The Aftermath: LaDomlinson took exception to the Patriots’ post game celebration, which involved mocking Sherriman’s spazzy sack dance while trampling the Charger’s on-field logo. Reactions to his statements have been polarized. On the one hand, the league MVP has shown himself to be one of the classiest individuals in professional sports, and there is probably some validity in his opinion. On the other hand, the statement smacked of sour grapes; the knee-jerk reaction of a fierce competitor who was hurt by the loss and angered by the victors’ exhibition.

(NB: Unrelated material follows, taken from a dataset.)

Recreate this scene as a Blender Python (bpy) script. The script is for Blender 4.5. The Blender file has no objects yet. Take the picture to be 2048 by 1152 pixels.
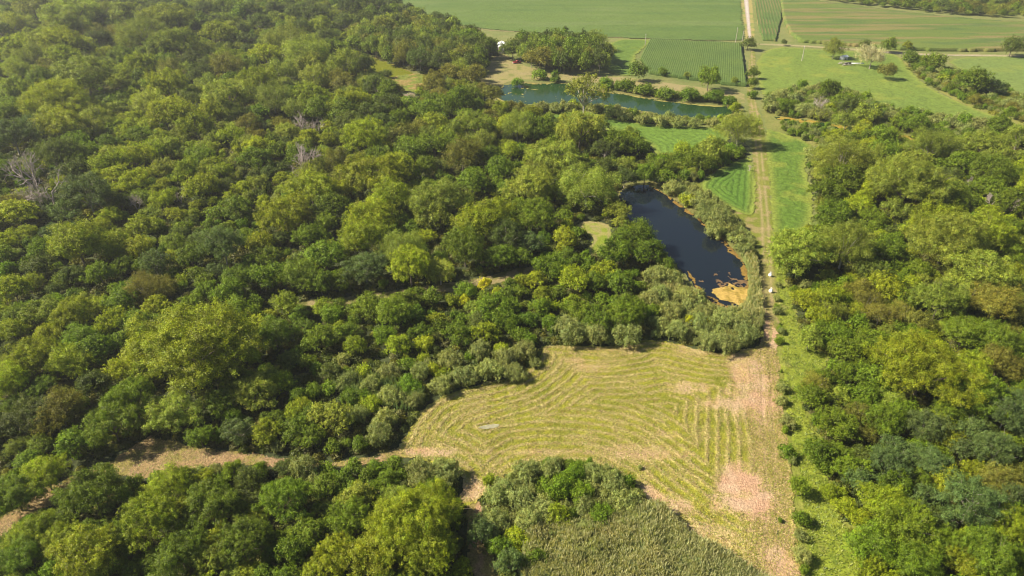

Personally, I was disappointed in the midfield display. It seemed to contradict one of my favorite moments in the history of pro football: namely, the Patriots’ decision to forego individual introductions prior to Super Bowl XXXVI. That day, the New England Patriots were introduced as a team. As they rushed out of the tunnel together, they sent the message that they were a commune of like-minded individuals, united by the universal mission of capturing a championship. They were like the Borg of the NFL. Five years later, a team built around the same key components felt it necessary to rub it in after they sent the top seed home for the off season. Somehow, it is difficult to reconcile these two scenes. Maybe it’s because I can’t imagine the hive mind deciding to stop their cube in order to dance in celebration of another successful assimilation. That said, I can totally picture the queen wearing cutoff sleeves.